I hate mergers and think they’re dumb, but maybe this is for the best. Isn’t the problem with internet news is that it comes from everywhere, enforcing a kind of chaos of truth and a race to the bottom? Maybe we should have near monopolies in media, so that a certain laziness pervades and people don’t care about ratings?
> Isn’t the problem with internet news is that it comes from everywhere, enforcing a kind of chaos of truth and a race to the bottom?
No, the problem with internet news is that it's getting easier and easier to promote a lie as truth.

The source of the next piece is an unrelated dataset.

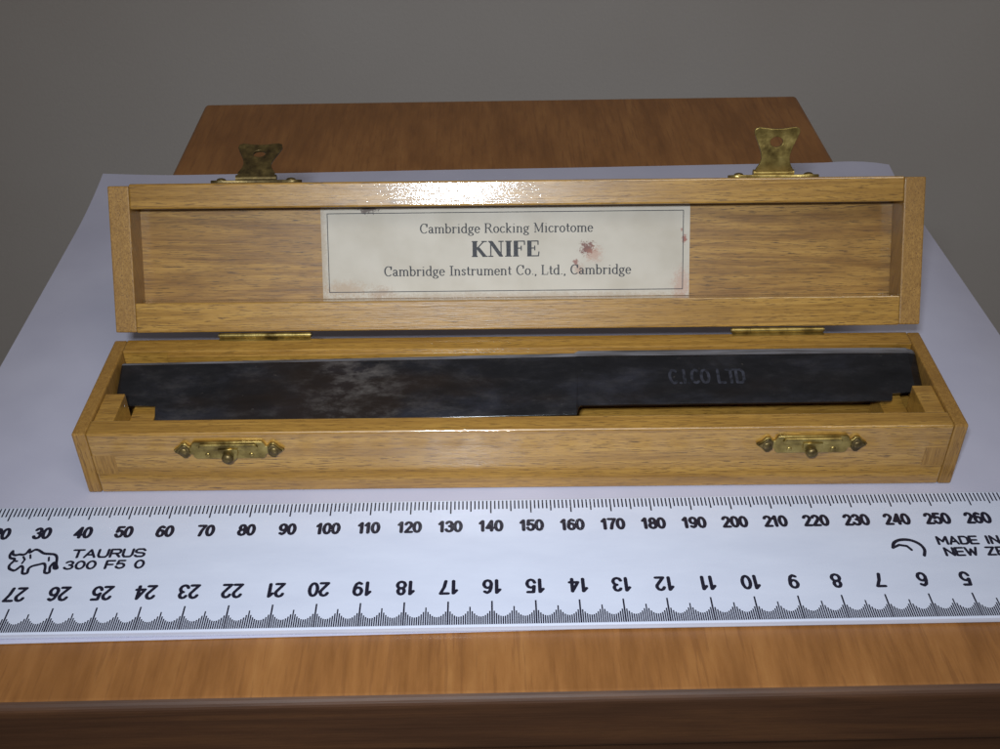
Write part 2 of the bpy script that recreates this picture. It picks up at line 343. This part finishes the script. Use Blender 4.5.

With a monopoly in media, promoting lies will become even easier (for that monopoly).
I upvoted you not because I agree (or disagree) with you, but because I think you politely presented a well-reasoned opinion and shouldn't be in the grey.
I didn't downvote, but I don't see it as well reasoned. It's essentially the "two wrongs make a right" fallacy[1]. In this case, increased media consolidation has nothing to with how fake internet news is.
In fact, I'm of the opinion that further media consolidation will move us further from low-bias information sources and towards more MSNBC / FoxNews extreme partisan news sources. It will likely continue the convergence of entertainment and journalism which only serves to dilute the little media literacy that we still have in the USA.
This worked, once upon a time, when the major media outfits were close to the center, and cared about doing their jobs of reporting rather than trying to push a viewpoint. If we got those conditions again, sure, this could work.
That only existed for television news and only because the FCC required television stations to air after-work news without commercials (making it a cost center) as a condition of their FCC airwaves licenses. Reagan's administration dropped that rule, deregulating television stations, turning news departments in to potential profit centers, and further merging entertainment and journalism.
As far as I can tell, the current administration and Congress are more interested in moving further away from regulations than closer to the pre-Reagan regulation regime.
To be fair, I don't think it will work today even if that regulatory rule was re-implemented. At the time, the vast majority of the US only had a choice of 3 major television networks, which were more or less equally non-partisan. Currently, there are too many channels and people that tune into certain channels do so to avoid being challenged by ideas they don't already believe.